### EXERCISE GOAL
Records follow. Pull out every line that contains "Write".

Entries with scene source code
· · · · ·

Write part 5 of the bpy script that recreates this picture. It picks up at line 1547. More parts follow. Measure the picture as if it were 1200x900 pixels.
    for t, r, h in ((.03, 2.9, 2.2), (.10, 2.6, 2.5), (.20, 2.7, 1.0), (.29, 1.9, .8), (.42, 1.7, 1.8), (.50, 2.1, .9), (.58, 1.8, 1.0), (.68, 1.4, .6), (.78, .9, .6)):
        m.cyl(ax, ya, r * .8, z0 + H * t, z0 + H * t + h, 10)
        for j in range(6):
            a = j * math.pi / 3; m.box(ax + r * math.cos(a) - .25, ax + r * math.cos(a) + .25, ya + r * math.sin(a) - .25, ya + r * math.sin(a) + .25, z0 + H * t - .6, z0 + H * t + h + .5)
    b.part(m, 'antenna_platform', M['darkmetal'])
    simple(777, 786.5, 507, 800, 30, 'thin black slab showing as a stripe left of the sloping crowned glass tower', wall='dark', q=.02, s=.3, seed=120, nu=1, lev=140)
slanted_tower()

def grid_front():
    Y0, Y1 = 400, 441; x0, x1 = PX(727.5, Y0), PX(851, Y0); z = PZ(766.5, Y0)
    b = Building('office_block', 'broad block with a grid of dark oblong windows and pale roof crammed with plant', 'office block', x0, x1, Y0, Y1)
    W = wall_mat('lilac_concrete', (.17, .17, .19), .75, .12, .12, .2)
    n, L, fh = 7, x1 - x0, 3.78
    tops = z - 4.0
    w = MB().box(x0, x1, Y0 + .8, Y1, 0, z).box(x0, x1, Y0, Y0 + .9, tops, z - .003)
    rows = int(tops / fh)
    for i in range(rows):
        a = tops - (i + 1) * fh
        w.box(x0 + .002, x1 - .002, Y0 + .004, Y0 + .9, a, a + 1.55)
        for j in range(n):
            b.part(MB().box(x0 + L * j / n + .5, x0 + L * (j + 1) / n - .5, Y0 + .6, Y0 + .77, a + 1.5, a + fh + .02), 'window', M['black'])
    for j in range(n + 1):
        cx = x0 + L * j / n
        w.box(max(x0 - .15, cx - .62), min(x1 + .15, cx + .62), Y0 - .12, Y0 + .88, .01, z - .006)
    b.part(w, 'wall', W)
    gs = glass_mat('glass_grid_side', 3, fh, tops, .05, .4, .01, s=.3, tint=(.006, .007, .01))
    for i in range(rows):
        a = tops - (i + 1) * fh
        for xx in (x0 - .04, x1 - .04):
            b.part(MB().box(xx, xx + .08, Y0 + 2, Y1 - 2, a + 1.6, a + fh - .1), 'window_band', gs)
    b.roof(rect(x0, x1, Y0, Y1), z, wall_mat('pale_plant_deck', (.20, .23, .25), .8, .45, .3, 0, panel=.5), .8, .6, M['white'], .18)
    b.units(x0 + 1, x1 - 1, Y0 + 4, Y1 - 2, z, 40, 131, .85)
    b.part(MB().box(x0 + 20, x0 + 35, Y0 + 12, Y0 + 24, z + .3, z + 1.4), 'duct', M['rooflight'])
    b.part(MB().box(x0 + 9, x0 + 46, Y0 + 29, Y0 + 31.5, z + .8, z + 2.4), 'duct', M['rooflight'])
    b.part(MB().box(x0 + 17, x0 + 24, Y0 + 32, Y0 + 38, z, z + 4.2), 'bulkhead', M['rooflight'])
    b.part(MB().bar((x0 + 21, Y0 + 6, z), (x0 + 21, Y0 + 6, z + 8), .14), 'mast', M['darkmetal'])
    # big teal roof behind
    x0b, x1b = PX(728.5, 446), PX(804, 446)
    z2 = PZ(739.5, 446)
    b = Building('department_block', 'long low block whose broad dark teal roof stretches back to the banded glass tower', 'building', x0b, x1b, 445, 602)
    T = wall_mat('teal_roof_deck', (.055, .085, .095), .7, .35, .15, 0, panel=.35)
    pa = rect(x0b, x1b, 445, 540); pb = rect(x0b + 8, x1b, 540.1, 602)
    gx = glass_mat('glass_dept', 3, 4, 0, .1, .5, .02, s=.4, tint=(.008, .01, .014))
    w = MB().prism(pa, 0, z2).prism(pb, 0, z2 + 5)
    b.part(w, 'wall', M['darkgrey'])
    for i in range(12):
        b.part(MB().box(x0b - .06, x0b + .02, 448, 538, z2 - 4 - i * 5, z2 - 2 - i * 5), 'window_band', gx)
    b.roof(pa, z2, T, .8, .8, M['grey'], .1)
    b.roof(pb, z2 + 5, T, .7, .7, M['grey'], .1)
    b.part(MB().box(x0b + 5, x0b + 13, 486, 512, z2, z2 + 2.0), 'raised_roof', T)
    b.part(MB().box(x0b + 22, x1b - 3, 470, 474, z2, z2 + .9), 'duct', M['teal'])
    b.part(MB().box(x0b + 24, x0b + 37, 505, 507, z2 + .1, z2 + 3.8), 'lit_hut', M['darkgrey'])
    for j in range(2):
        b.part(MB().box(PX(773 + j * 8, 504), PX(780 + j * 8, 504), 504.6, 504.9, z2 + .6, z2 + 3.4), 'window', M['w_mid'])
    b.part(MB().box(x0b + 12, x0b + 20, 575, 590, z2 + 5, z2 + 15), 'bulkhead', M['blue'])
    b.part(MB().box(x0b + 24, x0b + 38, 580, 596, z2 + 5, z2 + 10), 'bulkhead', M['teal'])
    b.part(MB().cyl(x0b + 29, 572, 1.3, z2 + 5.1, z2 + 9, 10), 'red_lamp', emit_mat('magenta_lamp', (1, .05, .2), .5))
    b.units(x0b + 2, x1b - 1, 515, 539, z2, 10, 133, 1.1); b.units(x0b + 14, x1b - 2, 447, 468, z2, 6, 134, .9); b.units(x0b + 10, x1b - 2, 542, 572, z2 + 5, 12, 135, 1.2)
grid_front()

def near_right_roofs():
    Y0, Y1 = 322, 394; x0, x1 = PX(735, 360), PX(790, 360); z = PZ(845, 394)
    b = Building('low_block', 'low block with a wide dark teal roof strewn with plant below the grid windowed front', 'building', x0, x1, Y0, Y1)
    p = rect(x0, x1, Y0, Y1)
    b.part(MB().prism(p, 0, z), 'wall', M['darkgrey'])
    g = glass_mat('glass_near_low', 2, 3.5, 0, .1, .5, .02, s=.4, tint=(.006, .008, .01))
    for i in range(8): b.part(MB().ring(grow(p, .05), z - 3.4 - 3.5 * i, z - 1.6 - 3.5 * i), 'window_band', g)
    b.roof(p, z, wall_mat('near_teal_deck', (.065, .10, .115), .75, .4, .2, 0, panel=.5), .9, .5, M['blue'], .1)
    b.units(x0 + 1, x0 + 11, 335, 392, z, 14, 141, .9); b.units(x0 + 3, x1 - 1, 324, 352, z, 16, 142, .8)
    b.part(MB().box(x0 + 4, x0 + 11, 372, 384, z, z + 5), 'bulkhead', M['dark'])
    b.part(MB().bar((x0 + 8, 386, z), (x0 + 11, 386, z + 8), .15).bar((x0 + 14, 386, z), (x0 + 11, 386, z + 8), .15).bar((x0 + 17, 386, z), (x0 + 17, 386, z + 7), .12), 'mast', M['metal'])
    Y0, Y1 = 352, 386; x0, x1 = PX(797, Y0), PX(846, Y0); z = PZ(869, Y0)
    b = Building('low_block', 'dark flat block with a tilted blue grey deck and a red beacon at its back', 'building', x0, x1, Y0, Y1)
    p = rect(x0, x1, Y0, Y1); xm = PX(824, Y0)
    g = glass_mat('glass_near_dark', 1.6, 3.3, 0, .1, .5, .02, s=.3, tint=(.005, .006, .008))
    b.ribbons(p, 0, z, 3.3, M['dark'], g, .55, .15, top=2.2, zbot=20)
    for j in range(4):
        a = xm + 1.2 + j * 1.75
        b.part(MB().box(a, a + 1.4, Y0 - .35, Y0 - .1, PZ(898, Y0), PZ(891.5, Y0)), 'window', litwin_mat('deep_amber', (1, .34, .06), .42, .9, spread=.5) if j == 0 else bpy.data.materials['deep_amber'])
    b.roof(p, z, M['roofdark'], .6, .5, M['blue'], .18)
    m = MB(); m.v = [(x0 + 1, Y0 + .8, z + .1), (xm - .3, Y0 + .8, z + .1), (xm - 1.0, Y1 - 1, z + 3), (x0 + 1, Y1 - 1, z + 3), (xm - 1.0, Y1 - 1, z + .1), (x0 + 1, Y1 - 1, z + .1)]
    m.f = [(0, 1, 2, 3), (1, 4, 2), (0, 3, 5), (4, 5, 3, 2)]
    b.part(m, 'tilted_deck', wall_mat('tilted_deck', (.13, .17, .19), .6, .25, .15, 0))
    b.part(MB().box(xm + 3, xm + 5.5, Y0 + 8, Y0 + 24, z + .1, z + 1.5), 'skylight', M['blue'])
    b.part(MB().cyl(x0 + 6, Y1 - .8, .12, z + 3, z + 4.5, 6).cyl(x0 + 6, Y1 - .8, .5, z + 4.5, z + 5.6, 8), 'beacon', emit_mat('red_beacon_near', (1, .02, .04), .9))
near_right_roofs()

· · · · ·

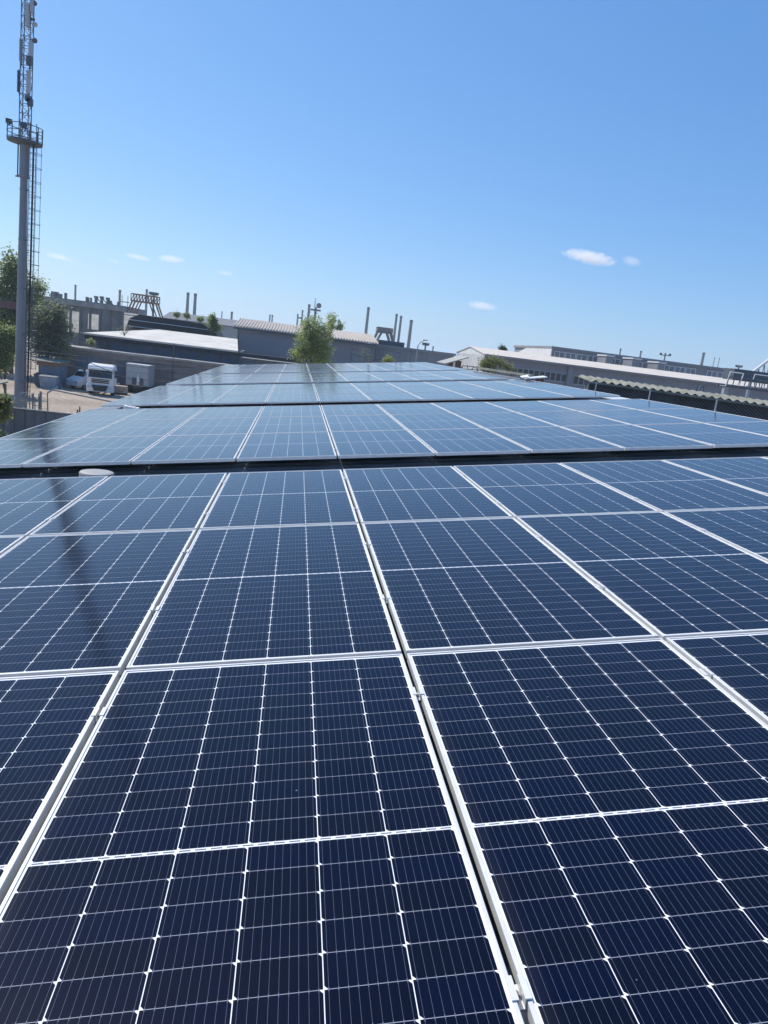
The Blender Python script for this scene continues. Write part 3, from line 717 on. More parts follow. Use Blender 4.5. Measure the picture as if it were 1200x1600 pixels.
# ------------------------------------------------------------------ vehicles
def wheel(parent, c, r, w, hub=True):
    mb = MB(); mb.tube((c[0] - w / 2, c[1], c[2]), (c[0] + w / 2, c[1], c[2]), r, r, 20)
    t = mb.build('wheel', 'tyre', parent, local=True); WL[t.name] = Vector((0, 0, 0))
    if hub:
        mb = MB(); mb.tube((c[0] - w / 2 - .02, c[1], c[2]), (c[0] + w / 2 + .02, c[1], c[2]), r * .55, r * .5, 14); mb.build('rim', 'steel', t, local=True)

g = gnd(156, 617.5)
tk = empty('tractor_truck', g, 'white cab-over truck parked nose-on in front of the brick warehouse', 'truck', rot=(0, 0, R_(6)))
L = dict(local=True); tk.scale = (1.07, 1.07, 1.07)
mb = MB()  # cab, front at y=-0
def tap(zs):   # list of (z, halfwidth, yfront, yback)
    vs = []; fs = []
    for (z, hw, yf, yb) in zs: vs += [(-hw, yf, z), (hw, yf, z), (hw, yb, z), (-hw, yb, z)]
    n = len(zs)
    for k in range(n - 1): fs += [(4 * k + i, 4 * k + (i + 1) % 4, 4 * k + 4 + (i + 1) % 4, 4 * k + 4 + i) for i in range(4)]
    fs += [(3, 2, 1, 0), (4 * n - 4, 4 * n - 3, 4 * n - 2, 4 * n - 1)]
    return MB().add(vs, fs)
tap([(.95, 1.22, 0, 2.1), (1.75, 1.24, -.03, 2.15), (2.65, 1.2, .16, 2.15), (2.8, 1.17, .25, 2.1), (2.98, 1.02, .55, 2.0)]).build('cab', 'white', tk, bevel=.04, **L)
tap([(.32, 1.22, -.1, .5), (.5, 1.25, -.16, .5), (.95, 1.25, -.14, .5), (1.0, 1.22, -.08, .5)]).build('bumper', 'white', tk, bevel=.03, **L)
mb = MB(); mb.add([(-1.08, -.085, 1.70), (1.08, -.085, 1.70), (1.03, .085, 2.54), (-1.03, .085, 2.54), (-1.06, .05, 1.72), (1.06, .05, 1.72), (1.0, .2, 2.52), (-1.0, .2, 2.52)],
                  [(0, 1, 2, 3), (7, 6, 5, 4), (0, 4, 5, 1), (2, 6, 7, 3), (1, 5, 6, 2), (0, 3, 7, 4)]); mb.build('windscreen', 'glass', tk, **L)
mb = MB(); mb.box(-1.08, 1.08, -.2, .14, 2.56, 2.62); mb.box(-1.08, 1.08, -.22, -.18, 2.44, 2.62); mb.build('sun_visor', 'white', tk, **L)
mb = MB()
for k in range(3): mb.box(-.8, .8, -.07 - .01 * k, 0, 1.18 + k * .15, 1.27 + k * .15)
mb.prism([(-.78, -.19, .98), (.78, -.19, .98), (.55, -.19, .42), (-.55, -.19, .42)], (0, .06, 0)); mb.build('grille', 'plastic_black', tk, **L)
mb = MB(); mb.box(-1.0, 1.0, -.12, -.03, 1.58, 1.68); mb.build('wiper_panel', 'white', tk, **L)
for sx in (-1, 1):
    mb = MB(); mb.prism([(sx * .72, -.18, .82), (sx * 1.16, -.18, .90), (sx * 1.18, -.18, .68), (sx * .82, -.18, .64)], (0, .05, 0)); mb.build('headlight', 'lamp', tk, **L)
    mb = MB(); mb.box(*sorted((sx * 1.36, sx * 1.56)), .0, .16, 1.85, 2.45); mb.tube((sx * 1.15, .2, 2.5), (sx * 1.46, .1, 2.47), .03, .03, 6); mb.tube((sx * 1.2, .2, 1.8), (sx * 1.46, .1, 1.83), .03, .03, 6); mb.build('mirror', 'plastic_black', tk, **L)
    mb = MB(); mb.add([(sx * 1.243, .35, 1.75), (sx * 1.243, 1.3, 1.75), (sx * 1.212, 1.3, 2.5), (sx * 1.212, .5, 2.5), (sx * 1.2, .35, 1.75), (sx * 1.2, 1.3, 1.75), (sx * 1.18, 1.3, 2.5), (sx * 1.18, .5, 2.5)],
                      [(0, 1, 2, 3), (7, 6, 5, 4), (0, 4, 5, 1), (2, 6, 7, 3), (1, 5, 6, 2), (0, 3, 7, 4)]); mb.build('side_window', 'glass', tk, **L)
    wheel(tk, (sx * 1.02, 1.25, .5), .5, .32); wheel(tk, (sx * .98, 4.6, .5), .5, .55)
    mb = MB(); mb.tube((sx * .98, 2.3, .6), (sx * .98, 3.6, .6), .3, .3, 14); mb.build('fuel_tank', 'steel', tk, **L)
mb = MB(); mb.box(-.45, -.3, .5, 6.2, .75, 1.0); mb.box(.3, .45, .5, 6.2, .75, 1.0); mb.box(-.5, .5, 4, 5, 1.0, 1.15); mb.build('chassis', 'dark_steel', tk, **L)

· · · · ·

### REPLY TO THE TASK
Write part 5 of the bpy script that recreates this picture. It picks up at line 1547. More parts follow. Measure the picture as if it were 1200x900 pixels.
The Blender Python script for this scene continues. Write part 3, from line 717 on. More parts follow. Use Blender 4.5. Measure the picture as if it were 1200x1600 pixels.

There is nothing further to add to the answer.